Lizinka Campbell Brown Ewell died on January 20, 1872. The family was afraid to tell Richard that his wife was dead – they feared that in his weakened state, his grief might kill him. No one told him of her death until the day of her burial.

Richard Stoddert Ewell died of pneumonia on January 25, 1872, just five days after Lizinka succumbed to the same illness. He left instructions that he wanted nothing disrespectful to the United States inscribed on his headstone.

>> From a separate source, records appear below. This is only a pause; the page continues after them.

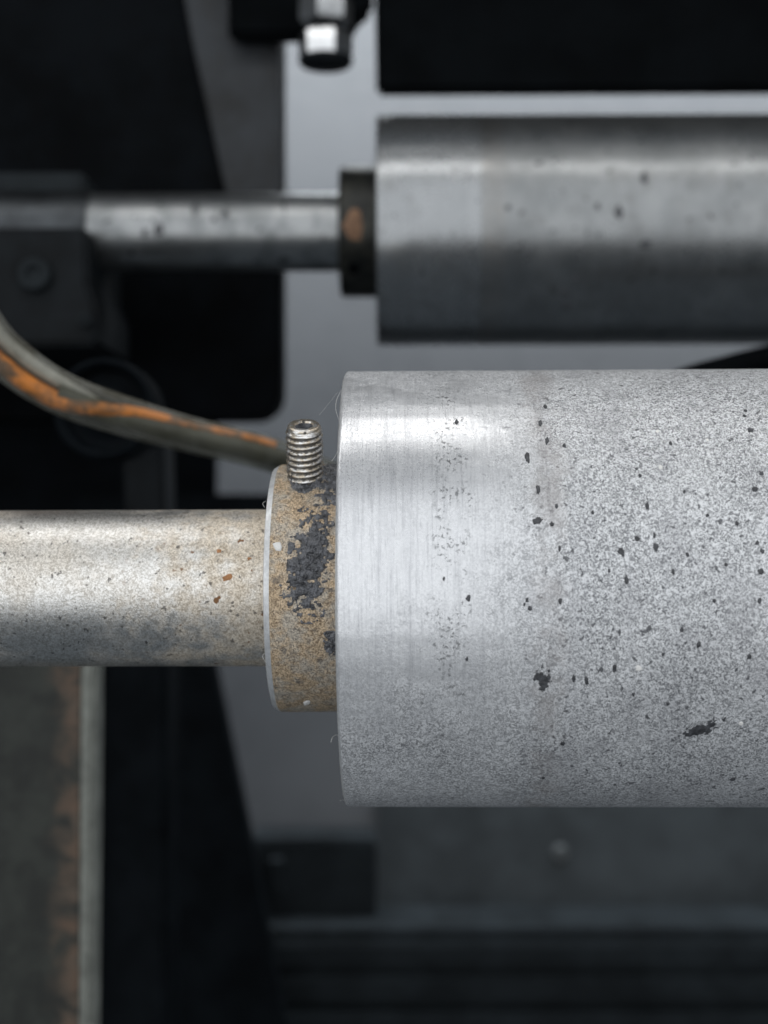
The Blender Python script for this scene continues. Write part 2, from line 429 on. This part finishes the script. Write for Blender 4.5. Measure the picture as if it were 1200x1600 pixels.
lc = boxpx('dark_gap_sheet', -900, 610, 338, 2100, 400, 405, M['black_soft'], None, 0.8)  # black sheet added to keep the gap behind the knob dark
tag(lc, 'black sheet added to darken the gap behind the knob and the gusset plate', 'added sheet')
gd_ = prism('lit_panel_patch', [tuple(at(360, 330, 226).xz), tuple(at(437, 330, 226).xz), tuple(at(437, -300, 226).xz), tuple(at(235, -300, 226).xz), tuple(at(300, 60, 226).xz)], 226, 231.5, M['lit_patch'], None, 0.8)  # paler plate added for the lit part of the side panel
tag(gd_, 'added paler plate for the lit part of the side panel above the rear shaft, left of the bolt', 'plate')

# black beam above the rear roller, raised out of view to block rear light
A = at(588, 141, 214); B = at(1900, -1900, 214)
bm_ = prism('light_block_cross_beam', [(A.x, A.z), (B.x, A.z+1), (B.x, B.z), (A.x-6, B.z)], 214, 221, M['black'], None, 1.2)
tag(bm_, 'thick black cross beam above the rear roller, raised out of view to block rear light', 'beam')

# bracket carrying the adjusting bolt
A = at(356, 56, 216); B = at(583, -900, 216)
br = prism('bolt_bracket', [(A.x, A.z), (at(545, 0, 216).x, A.z), (at(560, 0, 216).x, at(0, 30, 216).z), (B.x, at(0, 12, 216).z), (B.x, B.z), (A.x, B.z)], 216, 224, M['black'], None, 1.5)
tag(br, 'black bracket at the top edge that carries the hanging bolt', 'bracket')

# hanging bolt
def hexprism(bm, r, z0, z1, rot=0.0, ch=0.12):
    zs = [(z0, r*(1-ch)), (z0+abs(z1-z0)*0.15*(1 if z1 > z0 else -1), r), (z1-(z1-z0)*0.15, r), (z1, r*(1-ch))]
    rings = [[bm.verts.new((rr*math.cos(rot+k*math.pi/3)*MM, rr*math.sin(rot+k*math.pi/3)*MM, z*MM)) for k in range(6)] for z, rr in zs]
    for i in range(3):
        for k in range(6): bm.faces.new((rings[i][k], rings[i][(k+1) % 6], rings[i+1][(k+1) % 6], rings[i+1][k]))
    bm.faces.new(rings[0][::-1]); bm.faces.new(rings[-1])
def lathe_z(bm, prof, segs=32):
    rings = [[bm.verts.new((r*math.cos(2*math.pi*k/segs)*MM, r*math.sin(2*math.pi*k/segs)*MM, z*MM)) for k in range(segs)] for z, r in prof]
    for i in range(len(prof)-1):
        for k in range(segs): bm.faces.new((rings[i][k], rings[i][(k+1) % segs], rings[i+1][(k+1) % segs], rings[i+1][k]))
    bm.faces.new(rings[0][::-1]); bm.faces.new(rings[-1])
c = at(509, 80, 205)
hb = empty('hanging_bolt', c)
tag(hb, 'silver hex bolt with lock nut hanging from the black bracket', 'bolt')
k = (205-CAMY)/F
bm = bmesh.new(); hexprism(bm, 43*k, -14*k, 27*k, R(-9), 0.06); from_bm('bolt_head', bm, M['chrome'], hb)
bm = bmesh.new(); lathe_z(bm, [(-26*k, 26*k), (-23*k, 38*k), (-17*k, 43*k), (-11*k, 41*k), (-9*k, 30*k)]); from_bm('flange', bm, M['charcoal'], hb)
bm = bmesh.new(); lathe_z(bm, [(24*k, 24*k), (120*k, 24*k)]); from_bm('shank', bm, M['charcoal'], hb)
bm = bmesh.new(); hexprism(bm, 42*k, 43*k, 84*k, R(14), 0.08); from_bm('lock_nut', bm, M['dull_bolt'], hb)

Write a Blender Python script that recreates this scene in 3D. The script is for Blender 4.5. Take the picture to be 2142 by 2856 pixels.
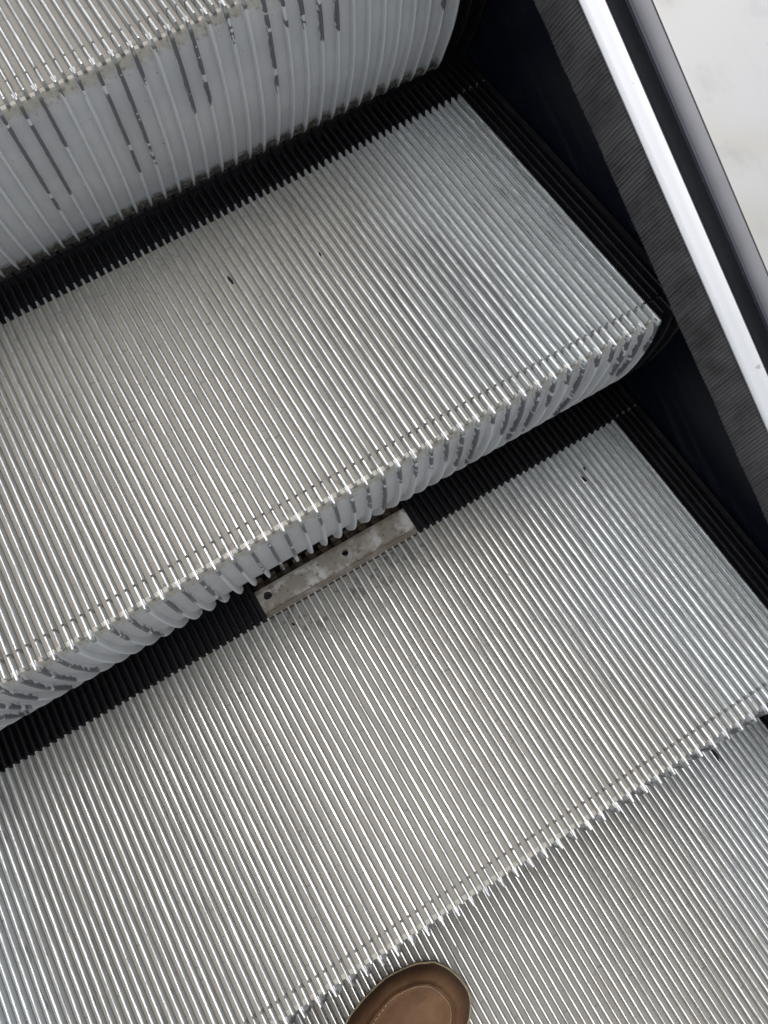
import bpy, bmesh, math, random
from mathutils import Vector, Matrix, noise as mnoise

# ------------------------------------------------------------------ clear
for o in list(bpy.data.objects):
    bpy.data.objects.remove(o, do_unlink=True)
S = bpy.context.scene
COL = S.collection
random.seed(11)

# ------------------------------------------------------------------ camera
cam_d = bpy.data.cameras.new("camera")
cam = bpy.data.objects.new("camera", cam_d)
COL.objects.link(cam)
right = Vector((0.86176, -0.50309, -0.06539))
down = Vector((-0.48827, -0.78749, -0.37610))
fwd = Vector((0.13772, 0.35604, -0.92427))
m3 = Matrix((right, -down, -fwd)).transposed()
cam.matrix_world = Matrix.Translation((-0.42020, -0.28321, 0.65593)) @ m3.to_4x4()
cam_d.sensor_fit = 'HORIZONTAL'
cam_d.sensor_width = 36.0
cam_d.lens = 37.819
cam_d.clip_start = 0.02
cam_d.clip_end = 100
S.camera = cam

# ------------------------------------------------------------------ world, sun, exposure
SUN_EL, SUN_AZ = math.radians(82), math.radians(3)     # azimuth from +Y towards +X
w = bpy.data.worlds.new("World")
S.world = w
w.use_nodes = True
wn, wl = w.node_tree.nodes, w.node_tree.links
wn.clear()
sky = wn.new("ShaderNodeTexSky")
sky.sky_type = 'NISHITA'
sky.sun_disc = False
sky.sun_elevation = SUN_EL
sky.sun_rotation = SUN_AZ
sky.dust_density = 4.0
sky.air_density = 1.0
sky.ozone_density = 1.0
hs = wn.new("ShaderNodeHueSaturation")
hs.inputs["Saturation"].default_value = 0.26
bg = wn.new("ShaderNodeBackground")
bg.inputs["Strength"].default_value = 0.15
out = wn.new("ShaderNodeOutputWorld")
wl.new(sky.outputs[0], hs.inputs["Color"])
wl.new(hs.outputs[0], bg.inputs["Color"])
wl.new(bg.outputs[0], out.inputs["Surface"])

sun_d = bpy.data.lights.new("sun", 'SUN')
sun_d.energy = 0.8
sun_d.angle = math.radians(110)
sun_d.color = (1.0, 0.985, 0.965)
sun = bpy.data.objects.new("sun", sun_d)
COL.objects.link(sun)
sd = Vector((math.sin(SUN_AZ) * math.cos(SUN_EL), math.cos(SUN_AZ) * math.cos(SUN_EL), math.sin(SUN_EL)))
sun.rotation_euler = sd.to_track_quat('Z', 'Y').to_euler()
sun.location = sd * 5

S.view_settings.view_transform = 'Standard'
S.view_settings.look = 'None'
S.view_settings.exposure = 0.38
S.view_settings.gamma = 1.0
S.view_settings.use_curve_mapping = False
S.render.engine = 'CYCLES'

# ------------------------------------------------------------------ measures (metres)
P = 0.0084666667          # pitch of the ribs
DY, DZ = 0.34945, 0.20663  # going and rise from step to step
NR = 109                  # silver ribs on a tread
RH = 0.009                # rib height
TB = 0.3571               # where the silver tread ends
XL = -P * (NR - 1) - 0.0022
XR = 0.0022
PROF = [(0.0, 0.0), (-0.0004, -0.012), (-0.0006, -0.024), (0.0, -0.036), (0.0010, -0.047), (0.0028, -0.060),
        (0.0050, -0.074), (0.0078, -0.089), (0.0112, -0.104), (0.0155, -0.120), (0.0206, -0.136),
        (0.0278, -0.154), (0.0360, -0.172), (0.0440, -0.190), (0.0510, -0.206), (0.0540, -0.214)]


# ------------------------------------------------------------------ node helpers
class NT:
    def __init__(self, name):
        self.m = bpy.data.materials.new(name)
        self.m.use_nodes = True
        self.t = self.m.node_tree
        self.t.nodes.clear()
        self.out = self.t.nodes.new("ShaderNodeOutputMaterial")
        self.b = self.t.nodes.new("ShaderNodeBsdfPrincipled")
        self.t.links.new(self.b.outputs[0], self.out.inputs[0])

    def n(self, kind, **kw):
        nd = self.t.nodes.new(kind)
        for k, v in kw.items():
            setattr(nd, k, v)
        return nd

    def put(self, sock, v):
        if hasattr(v, "is_output") or isinstance(v, bpy.types.NodeSocket):
            self.t.links.new(v, sock)
        else:
            sock.default_value = v

    def math(self, op, a, b=None, c=None, clamp=False):
        nd = self.n("ShaderNodeMath", operation=op, use_clamp=clamp)
        self.put(nd.inputs[0], a)
        if b is not None:
            self.put(nd.inputs[1], b)
        if c is not None:
            self.put(nd.inputs[2], c)
        return nd.outputs[0]

    def ramp(self, v, lo, hi):          # smooth 0..1
        nd = self.n("ShaderNodeMapRange", interpolation_type='SMOOTHSTEP')
        self.put(nd.inputs[0], v)
        nd.inputs[1].default_value = lo
        nd.inputs[2].default_value = hi
        return nd.outputs[0]

    def mix(self, f, a, b):
        nd = self.n("ShaderNodeMix", data_type='RGBA')
        self.put(nd.inputs[0], f)
        for i, v in ((6, a), (7, b)):
            if isinstance(v, tuple):
                v = (v[0], v[1], v[2], 1)
            self.put(nd.inputs[i], v)
        return nd.outputs[2]

    def mixf(self, f, a, b):
        nd = self.n("ShaderNodeMix", data_type='FLOAT')
        self.put(nd.inputs[0], f)
        self.put(nd.inputs[2], a)
        self.put(nd.inputs[3], b)
        return nd.outputs[0]

    def noise(self, vec, scale, detail=3, rough=.55, mul=None):
        if mul:
            vm = self.n("ShaderNodeVectorMath", operation='MULTIPLY')
            self.put(vm.inputs[0], vec)
            vm.inputs[1].default_value = mul
            vec = vm.outputs[0]
        nd = self.n("ShaderNodeTexNoise")
        self.put(nd.inputs["Vector"], vec)
        nd.inputs["Scale"].default_value = scale
        nd.inputs["Detail"].default_value = detail
        nd.inputs["Roughness"].default_value = rough
        return nd.outputs[0]

    def pos(self):
        return self.n("ShaderNodeNewGeometry").outputs["Position"]

    def obj(self):
        return self.n("ShaderNodeTexCoord").outputs["Object"]

    def rnd(self):
        return self.n("ShaderNodeObjectInfo").outputs["Random"]

    def sep(self, v):
        nd = self.n("ShaderNodeSeparateXYZ")
        self.put(nd.inputs[0], v)
        return nd.outputs

    def comb(self, x, y, z):
        nd = self.n("ShaderNodeCombineXYZ")
        for i, v in enumerate((x, y, z)):
            self.put(nd.inputs[i], v)
        return nd.outputs[0]

    def bump(self, h, strength, dist):
        nd = self.n("ShaderNodeBump")
        self.put(nd.inputs["Height"], h)
        nd.inputs["Strength"].default_value = strength
        nd.inputs["Distance"].default_value = dist
        self.t.links.new(nd.outputs[0], self.b.inputs["Normal"])

    def set(self, col=None, rough=None, metal=None, spec=None):
        if col is not None:
            self.put(self.b.inputs["Base Color"], col if not isinstance(col, tuple) else (*col[:3], 1))
        if rough is not None:
            self.put(self.b.inputs["Roughness"], rough)
        if metal is not None:
            self.put(self.b.inputs["Metallic"], metal)
        if spec is not None:
            self.put(self.b.inputs["Specular IOR Level"], spec)
        return self.m


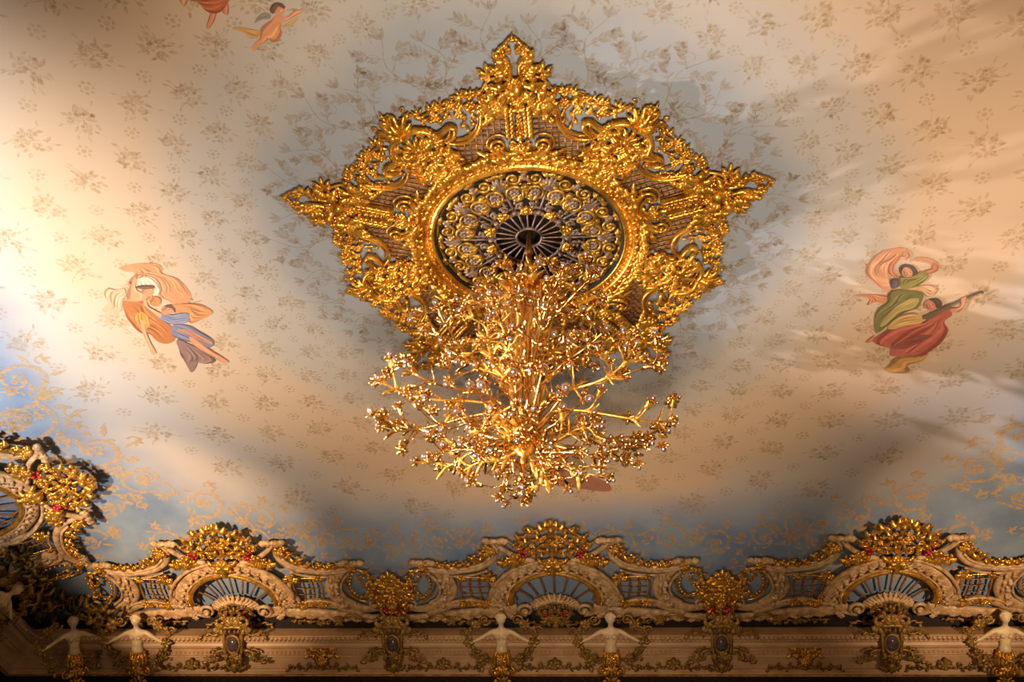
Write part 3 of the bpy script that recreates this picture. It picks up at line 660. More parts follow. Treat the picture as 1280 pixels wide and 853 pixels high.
        band(rg, Q([(2.3, .84), (2.2, .6), (2.24, .36), (2.38, .16), (2.55, .1)]), .022, .03, .08, 18)
        for x, y in smooth(Q([(2.36, .82), (2.28, .6), (2.31, .38), (2.43, .22)]), 9): ball(rg, x, y, .09, .034, K=6, R=4); 
        vine(rg, Q([(2.3, .82), (2.42, .93), (2.58, .9), (2.68, .76), (2.64, .58), (2.52, .56)]), .032, .024, .08, .12, .08, seed=73)
        vine(rg, Q([(2.66, .72), (2.60, .5), (2.66, .34), (2.82, .26)]), .028, .022, .08, .12, .09, seed=74)
        vine(rg, Q([(2.4, .2), (2.54, .3), (2.66, .3)]), .024, .018, .08, .11, .08, seed=75); vine(rg, Q([(2.5, .6), (2.46, .74), (2.54, .78)]), .02, .014, .08, .08, .07, seed=76)
        rg.build('gilt_ring_scroll', GOLD_P, T)
        lo = MB()                                              # gilding along the lower edge
        vine(lo, Q([(1.0, -.42), (1.35, -.40), (1.7, -.42), (1.95, -.36)]), .02, .02, .08, .13, .09, seed=77, curl=False)
        band(lo, Q([(1.98, -.44), (2.08, -.28), (2.28, -.26), (2.45, -.38), (2.7, -.42)]), .03, .035, .1, 18); spiral(lo, sx*2.06, -.38, .09, PI, sx*-1.2, .026, .1)
        cluster(lo, sx*1.95, -.36, .13, 8, .1, seed=78); cluster(lo, sx*1.6, -.4, .1, 7, .1, seed=79)
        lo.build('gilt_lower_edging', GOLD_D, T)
    mk = both(lambda h: (spiral(h, .2, -.12, .12, PI/2, -1.4, .028, .16), vine(h, [(.02, -.02), (.14, .06), (.27, .02), (.32, -.14), (.25, -.28)], .03, .024, .14, .11, .08, seed=81), cluster(h, .14, -.34, .13, 8, .14, seed=82), leaf(h, .08, -.2, -.6, .2, .05, .16, .06, .7, 3), vine(h, [(.1, -.48), (.3, -.5), (.5, -.42), (.62, -.5)], .022, .018, .1, .12, .08, seed=84)))
    tuft(mk, 0, -.12, PI/2, .2, 5, .9, .05, .16, .06); cluster(mk, 0, -.22, .13, 9, .18, seed=83); ball(mk, 0, -.36, .18, .06); leaf(mk, 0, -.38, -PI/2, .2, .07, .16, .05)
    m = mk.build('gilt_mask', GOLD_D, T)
    for sx in (-1, 1):
        rf = MB()
        for k in range(8): ball(rf, sx*(.15+g.uniform(-.06, .06)), -.14+g.uniform(-.04, .04), .19, .034, K=6, R=4)
        rf.build('red_flower_cluster', RED, m)
    return T
P1 = build_pediment('pediment', 'brightly lit cream and gold pediment on the back wall, left of the chandelier', ped_back(-6.06))
def more(M, label): c = tree_copy(P1); c.matrix_world = M; c['label'] = label; return c
more(ped_back(0), 'dim cream and gold pediment directly below the chandelier')
more(ped_back(6.06), 'cream and gold pediment on the back wall right of the chandelier')
more(ped_left(5.05), 'pediment on the left wall, cut off by the picture edge')

# ------------------------------------------------------------------ leafy trophies between the pediments
def build_trophy(label, M):
    T = thing('gilded_trophy', label, 'wall ornament', M, 'gilded trophies between the pediments')
    def f(h):
        for k, (x, y, s) in enumerate(((.1, .68, .16), (.22, .52, .18), (.1, .45, .17), (.26, .34, .16), (.12, .28, .17), (.33, .24, .11))): cluster(h, x, y, s, 9, .1, seed=90+k, flower=k % 2 == 0)
        vine(h, [(.03, .8), (.16, .66), (.28, .48), (.38, .34), (.40, .2)], .03, .024, .1, .12, .1, seed=97)
        leaf(h, .1, -.02, -.5, .24, .06, .14, .07, -.9, 3); leaf(h, .12, .06, .3, .22, .06, .14, .06, .8, 3); spiral(h, .22, -.02, .1, 1, -1.3, .026, .14)
    c = both(f); tuft(c, 0, .68, PI/2, .26, 5, .8, .06, .1, .07); cluster(c, 0, .36, .16, 9, .15, seed=99); band(c, [(0, .8), (.01, .4), (0, 0)], .05, None, .08, 8)
    c.build('leaf_crown', GOLD_P, T)
    mk = MB(); ball(mk, 0, .06, .16, .11, .95, 1.2, .9, 10, 8); ball(mk, 0, .04, .27, .028, .9, 1.5, 1); ball(mk, -.04, .09, .24, .022); ball(mk, .04, .09, .24, .022); ball(mk, 0, -.03, .25, .03, 1.4, .6, .7)
    tuft(mk, 0, .13, PI/2, .16, 7, 1.4, .04, .18, .05); tuft(mk, 0, -.05, -PI/2, .15, 5, .9, .04, .18, .03)
    mk.build('mask', GOLD_P, T)
    rd = both(lambda h: (leaf(h, .02, -.05, -.75, .26, .075, .14, .05, .9, 1), leaf(h, .06, -.03, -.2, .22, .06, .14, .05, -.6, 1), leaf(h, .02, -.1, -1.3, .16, .06, .14, .05, .3, 1)))
    rd.build('red_drapery', RED, T)['label'] = 'deep red drapery'
    return T
T1 = build_trophy('gilded leaf and mask trophy between the bright left pediment and the middle one', ped_back(-3.03))
c = tree_copy(T1); c.matrix_world = ped_back(3.03); c['label'] = 'gilded leaf and mask trophy between the middle pediment and the right one'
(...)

Richard and Lizinka Ewell were both buried in the Old City Cemetery in Nashville. An inscription in the window of the church they attended reads, “R.S.E., 1818-1872, L.C.E., 1820-1872 – In their deaths they were not divided.”

Historian Douglas S. Freeman described Ewell as:

Bold, pop-eyed and long beaked, with a piping voice that seems to fit his appearance as a strange, unlovely bird; his sharp tongue matched his fighting spirit, but the loss of his leg, headaches, indigestion and sleeplessness drained both his energy and effectiveness.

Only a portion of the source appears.